For all the marketingspeak from technology providers about open systems blah blah blah, seasoned CIOs know that every software purchase is accompanied by a certain level of risk of getting locked in to that particular vendor.
The risk is caused by user comfort, proprietary programming language and opaque database structures, among other factors.
Cue to the world of cloud.
A SaaS / PaaS vendor can:
- Change features without the customers’ consent. And many of them do so not infrequently, as I’d highlighted in Three More Ways How Tech Vendors Can Accelerate Legacy Transformation.
- Abscond with the customer’s data when they shut down. This happened to us recently with 1daylater, a cloud-based provider of timesheet and invoicing software. The SaaS company promised to send us our data going past three years when it closed shop six months ago. We still haven’t got anything. Meanwhile, we’ve gone back to Excel – warts and all, it’s simple, the data is stored on our own servers and we’ll always have access to it.
- Threaten the existence of its customer by raising platform costs overnight. Let me quote Twitter Doghouse as a recent example. This app allows users to temporarily UNFOLLOW Twitter accounts of people who flood your timelines – e.g. tweeters from live events – and FOLLOW them back automatically after a predefined interval. Great app. It even won a prize in Canada. But the company that developed it was pushed into an existential crisis when its platform provider trebled its prices recently.

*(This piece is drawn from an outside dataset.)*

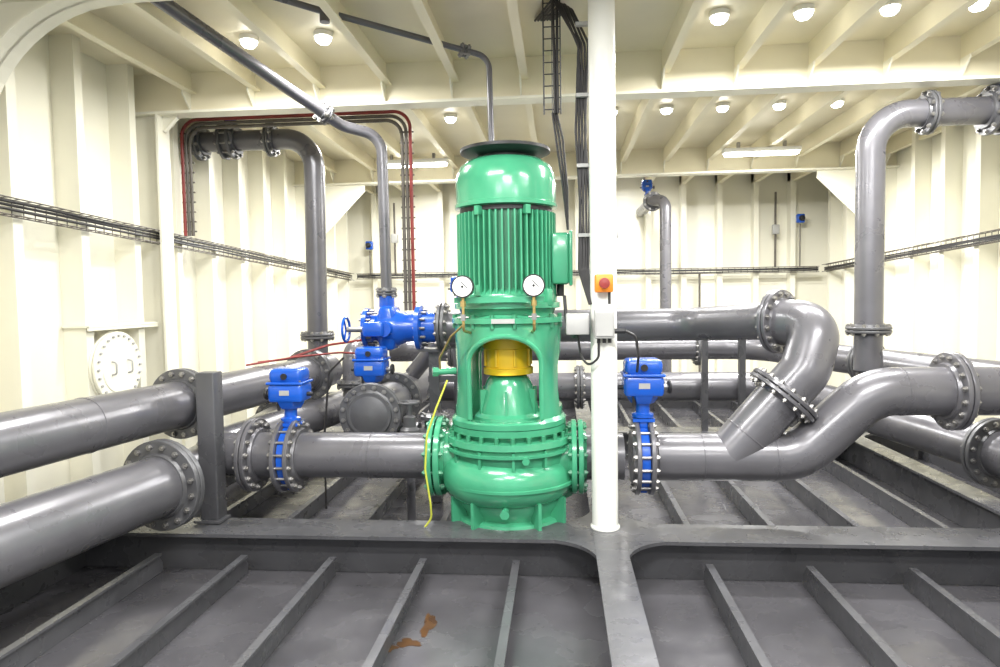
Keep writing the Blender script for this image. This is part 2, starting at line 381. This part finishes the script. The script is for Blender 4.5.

- Literally turn off the tap. While the so-called “deplatforming” happens only under extenuating circumstances, historically, whenever SaaS / PaaS vendors have taken the extreme step, they have done so abruptly and without any consultation with their customers.
Therefore, cloud computing raises vendor lock in to the next level compared to onpremise software.
OTOH, the customer pays up the full price upfront in the case of onpremise software, so it could be argued that onprem imposes greater vendor lockin.
Whereas cloud offers pay-per-use / subscription pricing, and customer is free to walk out at the end of the month. Going by that, cloud enables customers to mitigate the greater risk of vendor lockin compared to onprem.
The way I see it, both onprem and cloud impose vendor lockin. The lockin is of technical nature in the case of cloud and commercial nature in the case of onpremise.